It always happens when you are most busy trying to get dinner ready, getting some work done, or hustling the kids toward bed time. “I need help on my homework!” The worst part is that helping your kids with homework the right way takes a lot longer than you would like.
When I was teaching 8th grade, I had a lot of parents ask a lot of questions, but they almost never asked the most important question: how should parents help with homework? If they did ask, my short answer would be: help with a highlighter.
The worst thing a parent can do is just give the student the correct answer. First, it gives the student an easy way out without having to learn the lesson in the homework. Secondly, it leads the teacher to believe that the student has mastered the material when he or she has not. Lastly, it subtly gives the message that the parent does not believe the student can get the answer. But, it is a lot easier and faster for the parent.
The best thing a parent can do is show the student how to get the right answer. If the student doesn’t understand the concept, a few minutes of explanation can make all the difference. It may only take ten minutes, but rarely does a classroom teacher have ten minutes to devote to each student.
Parents should also teach their children how to catch their own mistakes. When my students wrote essays, I asked their parents to “Help with a highlighter” because highlighters are good at marking a spot on the page but bad for writing corrections. Parents should mark where a mistake is, but let the student figure out what was incorrect and how to fix it. When my son has math homework, I always look it over afterward. If I find errors, I tell him how many mistakes there are and let him find them. I might add that it is on the bottom half of the page if the homework is long. By training students to catch and repair their own mistakes, parents prepare them for the times when they are not around.

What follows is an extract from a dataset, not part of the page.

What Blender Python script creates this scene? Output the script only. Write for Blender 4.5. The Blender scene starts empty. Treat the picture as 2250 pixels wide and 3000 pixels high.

This is especially helpful since kids need feedback as fast as possible. If a student knows there are spelling mistakes on tonight’s homework, he or she is motivated to make the corrections. If that same student gets a paper back a week later with spelling errors marked, it means nothing. This was a motivating factor when we were developing our Clickademics Essay Engine. If we could teach a student to write an introductory paragraph as they were writing their essay, it would be meaningful to the student and, hopefully, stick in their long term memory. In most classrooms, students learn how to write an introductory paragraph a week before writing the essay or a week later when the teacher reviews the corrected essays in class. By then it is ancient history.
So helping your student with homework is pretty much like everything else about parenting, there is an easy way that pays off now, and there is a harder way that pays off later. Usually pays off longer, too.